The bar, located at 200 Avenue A in the Alphabet City neighborhood, closed in 2006, according to the Alex in NYC blog.

The name is a throwback to a classic

The Korova Milk Bar was based on a bar of the same name in Anthony Burgess' novel and Stanley Kubrick's classic film, "Clockwork Orange." In the book and film, Punch writes, the Korova Milk Bar mixed drinks with illicit, often psychedelic drugs — though just alcohol was served at the New York version of the bar. Harbour told Evans (via YouTube) that the bar would constantly play the Kubrick movie. The bar's decor was also appropriately weird, with Yelp reviewers noting there were naked mannequins hanging from the walls, black-and-white mod decor, and the entire place was lit in black light.

While he loved the bar, Harbour recognized its strange creepiness. "It was a horrible place. And I loved it," he said. Evans laughed and replied, reminiscing on New York's formerly grittier self, "Those were the days in Manhattan." Harbour agreed," I mean that was back when [New York was] still dark. We weren't the mall we are today. Ah, so it was good."

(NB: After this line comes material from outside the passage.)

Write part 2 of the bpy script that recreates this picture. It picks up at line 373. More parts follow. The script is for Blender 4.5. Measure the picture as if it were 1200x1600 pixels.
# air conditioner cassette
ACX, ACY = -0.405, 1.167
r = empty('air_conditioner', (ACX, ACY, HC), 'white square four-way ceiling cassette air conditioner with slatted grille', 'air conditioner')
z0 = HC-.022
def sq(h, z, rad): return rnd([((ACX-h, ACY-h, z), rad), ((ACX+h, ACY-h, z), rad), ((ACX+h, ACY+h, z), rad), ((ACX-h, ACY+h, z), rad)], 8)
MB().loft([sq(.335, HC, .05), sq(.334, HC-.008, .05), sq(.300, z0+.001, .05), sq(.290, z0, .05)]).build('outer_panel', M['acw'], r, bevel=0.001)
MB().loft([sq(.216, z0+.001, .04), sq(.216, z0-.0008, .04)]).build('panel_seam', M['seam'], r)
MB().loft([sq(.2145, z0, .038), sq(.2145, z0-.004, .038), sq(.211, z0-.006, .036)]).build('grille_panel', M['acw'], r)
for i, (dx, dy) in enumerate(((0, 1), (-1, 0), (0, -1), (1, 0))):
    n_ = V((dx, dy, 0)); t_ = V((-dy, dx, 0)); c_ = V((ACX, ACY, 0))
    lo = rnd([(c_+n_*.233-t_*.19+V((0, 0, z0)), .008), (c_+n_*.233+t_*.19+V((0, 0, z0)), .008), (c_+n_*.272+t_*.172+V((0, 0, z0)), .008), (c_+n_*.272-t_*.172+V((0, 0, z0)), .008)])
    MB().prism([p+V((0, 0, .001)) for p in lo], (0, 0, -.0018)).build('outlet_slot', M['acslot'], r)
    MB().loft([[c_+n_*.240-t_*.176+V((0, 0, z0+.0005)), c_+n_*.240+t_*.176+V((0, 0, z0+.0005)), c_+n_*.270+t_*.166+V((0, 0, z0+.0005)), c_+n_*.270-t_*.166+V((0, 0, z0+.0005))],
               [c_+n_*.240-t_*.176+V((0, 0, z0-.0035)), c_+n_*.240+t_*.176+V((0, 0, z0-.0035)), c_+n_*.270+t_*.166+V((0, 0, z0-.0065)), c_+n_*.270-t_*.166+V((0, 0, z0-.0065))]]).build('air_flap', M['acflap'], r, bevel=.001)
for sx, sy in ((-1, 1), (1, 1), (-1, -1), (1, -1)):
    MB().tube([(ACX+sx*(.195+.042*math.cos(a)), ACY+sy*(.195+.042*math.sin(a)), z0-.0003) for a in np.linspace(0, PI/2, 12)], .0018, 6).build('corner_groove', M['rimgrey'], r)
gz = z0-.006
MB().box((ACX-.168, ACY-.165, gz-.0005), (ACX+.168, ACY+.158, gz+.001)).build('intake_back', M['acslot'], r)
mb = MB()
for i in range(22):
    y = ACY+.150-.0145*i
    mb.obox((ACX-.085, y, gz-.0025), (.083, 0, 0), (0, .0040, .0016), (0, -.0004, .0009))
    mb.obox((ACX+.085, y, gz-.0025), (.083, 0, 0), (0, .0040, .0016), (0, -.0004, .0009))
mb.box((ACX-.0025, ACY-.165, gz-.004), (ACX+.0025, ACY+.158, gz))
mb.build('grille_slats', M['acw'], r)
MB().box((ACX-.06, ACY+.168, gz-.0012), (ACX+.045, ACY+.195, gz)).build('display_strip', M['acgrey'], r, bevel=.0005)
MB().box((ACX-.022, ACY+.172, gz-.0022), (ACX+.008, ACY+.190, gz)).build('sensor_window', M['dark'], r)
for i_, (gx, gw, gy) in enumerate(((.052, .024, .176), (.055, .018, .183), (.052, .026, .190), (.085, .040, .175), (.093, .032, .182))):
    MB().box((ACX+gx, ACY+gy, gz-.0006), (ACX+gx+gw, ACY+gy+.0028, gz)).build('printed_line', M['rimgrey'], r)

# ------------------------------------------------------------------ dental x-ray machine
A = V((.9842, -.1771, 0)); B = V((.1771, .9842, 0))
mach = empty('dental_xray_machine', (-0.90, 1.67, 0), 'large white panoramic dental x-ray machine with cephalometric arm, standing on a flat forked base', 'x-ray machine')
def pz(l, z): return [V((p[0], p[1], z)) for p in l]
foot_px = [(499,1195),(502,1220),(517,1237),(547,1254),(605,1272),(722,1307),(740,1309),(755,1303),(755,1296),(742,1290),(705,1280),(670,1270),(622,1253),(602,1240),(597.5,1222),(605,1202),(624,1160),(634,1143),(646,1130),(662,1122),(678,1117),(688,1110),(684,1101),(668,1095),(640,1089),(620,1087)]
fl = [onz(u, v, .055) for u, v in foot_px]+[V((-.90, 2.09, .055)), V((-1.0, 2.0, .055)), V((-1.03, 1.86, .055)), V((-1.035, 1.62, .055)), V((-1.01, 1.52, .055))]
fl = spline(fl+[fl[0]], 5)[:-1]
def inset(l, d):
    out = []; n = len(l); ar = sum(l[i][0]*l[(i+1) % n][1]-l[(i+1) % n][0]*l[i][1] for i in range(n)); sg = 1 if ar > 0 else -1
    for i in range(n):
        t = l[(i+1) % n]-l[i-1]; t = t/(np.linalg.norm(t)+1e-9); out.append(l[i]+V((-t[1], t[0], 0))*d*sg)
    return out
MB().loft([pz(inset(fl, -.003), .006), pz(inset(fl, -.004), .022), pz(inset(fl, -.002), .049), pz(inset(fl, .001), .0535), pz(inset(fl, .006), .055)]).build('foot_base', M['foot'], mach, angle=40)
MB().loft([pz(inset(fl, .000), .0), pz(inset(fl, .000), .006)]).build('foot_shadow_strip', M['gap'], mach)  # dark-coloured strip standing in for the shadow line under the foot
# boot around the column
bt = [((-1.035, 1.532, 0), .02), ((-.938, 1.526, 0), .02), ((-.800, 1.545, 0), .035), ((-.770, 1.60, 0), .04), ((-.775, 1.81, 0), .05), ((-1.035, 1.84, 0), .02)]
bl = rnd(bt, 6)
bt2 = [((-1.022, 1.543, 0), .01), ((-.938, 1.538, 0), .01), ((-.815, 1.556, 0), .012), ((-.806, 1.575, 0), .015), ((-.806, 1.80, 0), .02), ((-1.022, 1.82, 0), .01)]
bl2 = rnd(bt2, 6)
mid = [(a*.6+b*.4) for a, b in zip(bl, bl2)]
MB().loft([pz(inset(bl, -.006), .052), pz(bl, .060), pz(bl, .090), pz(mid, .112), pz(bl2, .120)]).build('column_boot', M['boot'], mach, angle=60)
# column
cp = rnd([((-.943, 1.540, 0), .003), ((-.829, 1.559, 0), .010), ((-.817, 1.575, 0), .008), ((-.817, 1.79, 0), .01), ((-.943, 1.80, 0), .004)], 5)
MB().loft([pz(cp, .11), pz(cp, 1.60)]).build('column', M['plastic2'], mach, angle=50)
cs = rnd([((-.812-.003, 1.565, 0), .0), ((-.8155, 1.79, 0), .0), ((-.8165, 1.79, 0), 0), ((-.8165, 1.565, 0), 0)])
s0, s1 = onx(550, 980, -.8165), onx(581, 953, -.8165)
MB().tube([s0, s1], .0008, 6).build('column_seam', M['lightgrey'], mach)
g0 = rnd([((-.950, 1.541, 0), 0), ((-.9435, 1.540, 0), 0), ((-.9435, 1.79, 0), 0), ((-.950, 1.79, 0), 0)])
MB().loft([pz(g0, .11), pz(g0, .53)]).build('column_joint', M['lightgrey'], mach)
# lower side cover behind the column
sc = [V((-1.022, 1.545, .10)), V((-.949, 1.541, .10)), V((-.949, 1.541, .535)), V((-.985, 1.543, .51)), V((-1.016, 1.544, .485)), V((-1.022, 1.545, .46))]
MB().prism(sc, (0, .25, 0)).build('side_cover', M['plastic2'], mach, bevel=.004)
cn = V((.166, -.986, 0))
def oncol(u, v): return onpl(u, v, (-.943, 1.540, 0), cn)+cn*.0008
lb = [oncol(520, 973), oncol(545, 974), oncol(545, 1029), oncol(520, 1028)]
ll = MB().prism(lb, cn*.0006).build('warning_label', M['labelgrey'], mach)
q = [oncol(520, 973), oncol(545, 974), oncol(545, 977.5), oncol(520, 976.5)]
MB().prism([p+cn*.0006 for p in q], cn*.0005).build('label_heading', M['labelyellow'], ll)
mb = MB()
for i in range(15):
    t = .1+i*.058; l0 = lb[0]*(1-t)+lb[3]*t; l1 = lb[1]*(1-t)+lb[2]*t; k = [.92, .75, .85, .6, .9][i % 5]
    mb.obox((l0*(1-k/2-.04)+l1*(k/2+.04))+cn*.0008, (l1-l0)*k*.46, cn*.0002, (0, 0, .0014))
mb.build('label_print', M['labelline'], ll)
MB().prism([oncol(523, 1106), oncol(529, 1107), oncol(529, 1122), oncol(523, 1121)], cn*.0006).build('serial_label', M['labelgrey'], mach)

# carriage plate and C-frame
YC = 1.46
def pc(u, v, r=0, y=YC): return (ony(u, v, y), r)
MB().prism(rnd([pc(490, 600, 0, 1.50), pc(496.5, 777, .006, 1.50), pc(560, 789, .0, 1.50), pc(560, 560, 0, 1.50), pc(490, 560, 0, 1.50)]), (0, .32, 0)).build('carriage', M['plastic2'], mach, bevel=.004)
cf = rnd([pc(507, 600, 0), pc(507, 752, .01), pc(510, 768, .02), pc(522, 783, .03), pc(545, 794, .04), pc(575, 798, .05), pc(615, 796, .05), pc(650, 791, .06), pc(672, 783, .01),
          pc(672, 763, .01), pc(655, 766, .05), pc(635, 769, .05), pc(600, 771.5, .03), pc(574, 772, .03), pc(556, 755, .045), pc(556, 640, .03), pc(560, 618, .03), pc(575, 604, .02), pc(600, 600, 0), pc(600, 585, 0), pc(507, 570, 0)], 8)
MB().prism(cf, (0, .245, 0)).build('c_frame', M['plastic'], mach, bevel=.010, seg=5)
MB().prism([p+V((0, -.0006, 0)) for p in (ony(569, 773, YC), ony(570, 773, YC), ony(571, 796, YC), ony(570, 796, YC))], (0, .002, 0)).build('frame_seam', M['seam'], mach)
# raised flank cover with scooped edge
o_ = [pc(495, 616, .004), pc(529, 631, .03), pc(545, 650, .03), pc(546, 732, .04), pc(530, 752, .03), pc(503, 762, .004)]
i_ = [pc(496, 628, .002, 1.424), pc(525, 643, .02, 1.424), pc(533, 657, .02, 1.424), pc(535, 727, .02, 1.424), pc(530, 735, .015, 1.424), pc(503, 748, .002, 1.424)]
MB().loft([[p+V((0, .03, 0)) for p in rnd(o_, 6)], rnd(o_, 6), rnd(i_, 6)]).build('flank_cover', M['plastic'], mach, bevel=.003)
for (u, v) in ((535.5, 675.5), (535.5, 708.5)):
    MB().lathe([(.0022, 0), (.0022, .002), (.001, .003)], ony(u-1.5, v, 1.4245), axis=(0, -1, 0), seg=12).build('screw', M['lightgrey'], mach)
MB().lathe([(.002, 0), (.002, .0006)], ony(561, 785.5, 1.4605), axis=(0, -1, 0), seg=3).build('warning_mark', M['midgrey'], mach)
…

After trying out various sauces with increasingly high levels of heat, all the way to a scorching Scoville 649,000, it started to get to the star. "It's affecting my whole body. I like it," Harbour told Evans. "Like, I'm sober for a long time, so I haven't been drunk for a long time." Evans laughed, "It's bringing you back a little bit?" Harbour replied, "I feel a little bit, like, out of control. Not sure what I'll do next."